Most significantly, Camping's ministry has been focused on the return of Jesus and the beginning of the end times experience, which...from his exhaustive shamanic poring over the monkey entrails of scripture...is real soon.  Meaning he's called a date, now less than one week away, on May 21, 2011.  At 6:00 PM, exactly.  This is when the Raptcha will occur, and subsequent hilarity will ensue.  Oh, the horrors of that day!

In this, Camping joins a long line of end times prognosticators, for whom the disappointment of seeing the day go by inevitably unapocalypsed seems only to breed more zeal for finding out the "real" date.  The last few months...with immense natural disasters and historic foment in the cradle of monotheistic religion...must have been really exciting for folks who listen to Camping.

Several things strike me about this most recent in the long and storied line of Yeah-Sure-I-Know-The-Day-And-The-Hour End-Times obsessives.

First, and this is likely because Camping has significant media penetration and resources, this whole May 21 thing seems to have become something of a social event, much more so than any "prophecy" I can ever remember.  It hums everywhere in the collective subconscious, and this goes well beyond the realm of churchy life and conversation.  End-Times Parties are planned.  Snarky Facebook pages are joined.   The web-connected world sees the fleets of snappily decorated Doom RVs, giggles, and tweets about it to their friends.

Second, I am as a Jesus person going to be doing some praying at six o'clock this Saturday.   This will be for one of two reasons.  Reason number one, which has a 0.00000000000000000000000314% chance of being true, involves a major Destruction-of-Krypton type earthquake event, during which the Bahais, the Quakers, a handful of Unitarians, and both remaining Jains turn into energy beings.

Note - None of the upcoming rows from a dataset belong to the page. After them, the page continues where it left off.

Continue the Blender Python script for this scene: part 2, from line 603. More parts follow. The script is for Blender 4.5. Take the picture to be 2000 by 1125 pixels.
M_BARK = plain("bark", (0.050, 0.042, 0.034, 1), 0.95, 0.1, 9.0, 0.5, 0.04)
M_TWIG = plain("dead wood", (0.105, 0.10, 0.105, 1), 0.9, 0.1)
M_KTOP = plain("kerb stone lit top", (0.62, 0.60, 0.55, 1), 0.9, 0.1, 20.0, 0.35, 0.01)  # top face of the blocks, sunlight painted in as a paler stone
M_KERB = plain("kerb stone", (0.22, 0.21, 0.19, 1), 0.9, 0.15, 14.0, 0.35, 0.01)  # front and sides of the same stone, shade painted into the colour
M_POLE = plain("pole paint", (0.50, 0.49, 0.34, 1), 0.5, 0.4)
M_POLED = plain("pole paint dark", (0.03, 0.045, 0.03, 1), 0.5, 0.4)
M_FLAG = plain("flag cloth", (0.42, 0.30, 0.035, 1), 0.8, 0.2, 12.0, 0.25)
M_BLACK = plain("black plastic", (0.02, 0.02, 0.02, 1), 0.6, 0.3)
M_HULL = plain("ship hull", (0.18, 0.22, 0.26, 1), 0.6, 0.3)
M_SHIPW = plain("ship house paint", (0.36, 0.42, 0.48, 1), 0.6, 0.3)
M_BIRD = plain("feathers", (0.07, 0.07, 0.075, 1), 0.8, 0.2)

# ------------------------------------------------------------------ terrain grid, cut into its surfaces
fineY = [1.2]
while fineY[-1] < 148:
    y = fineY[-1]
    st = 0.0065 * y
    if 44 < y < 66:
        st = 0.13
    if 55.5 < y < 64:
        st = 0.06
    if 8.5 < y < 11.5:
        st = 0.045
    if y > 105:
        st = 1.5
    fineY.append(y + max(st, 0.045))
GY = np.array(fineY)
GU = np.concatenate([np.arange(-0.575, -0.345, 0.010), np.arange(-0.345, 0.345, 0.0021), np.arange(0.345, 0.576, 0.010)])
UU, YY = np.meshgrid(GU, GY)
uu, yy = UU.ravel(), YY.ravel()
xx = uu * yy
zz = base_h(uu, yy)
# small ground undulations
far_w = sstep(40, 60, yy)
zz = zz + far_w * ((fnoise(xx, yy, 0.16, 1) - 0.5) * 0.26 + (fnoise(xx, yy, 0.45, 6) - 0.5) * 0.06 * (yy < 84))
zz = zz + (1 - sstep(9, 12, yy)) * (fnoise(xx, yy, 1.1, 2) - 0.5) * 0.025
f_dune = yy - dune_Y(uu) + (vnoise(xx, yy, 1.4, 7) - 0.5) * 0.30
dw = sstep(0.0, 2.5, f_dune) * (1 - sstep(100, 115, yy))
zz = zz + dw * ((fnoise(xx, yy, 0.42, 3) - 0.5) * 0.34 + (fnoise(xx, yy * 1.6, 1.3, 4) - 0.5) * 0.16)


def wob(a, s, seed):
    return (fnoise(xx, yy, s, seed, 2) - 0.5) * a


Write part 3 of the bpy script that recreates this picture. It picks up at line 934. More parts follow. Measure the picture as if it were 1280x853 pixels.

I'm pretty much up poop creek if that be the case.

Reason number two, which is far more likely, is that Harold Camping and his followers will be facing a major existential crisis.  Camping is utterly wrong, about the Bible and many many other things, but he's not a charlatan or a monster.  I don't find it hard at all to feel compassion for him.  For those who follow him, this could be the thing that shakes them loose from faith not just in Camping's wackadoodle approach to the Bible, but also in the goodness of the Gospel proclaimed by Jesus Christ.

And that, well, that would be worse than the end of the world.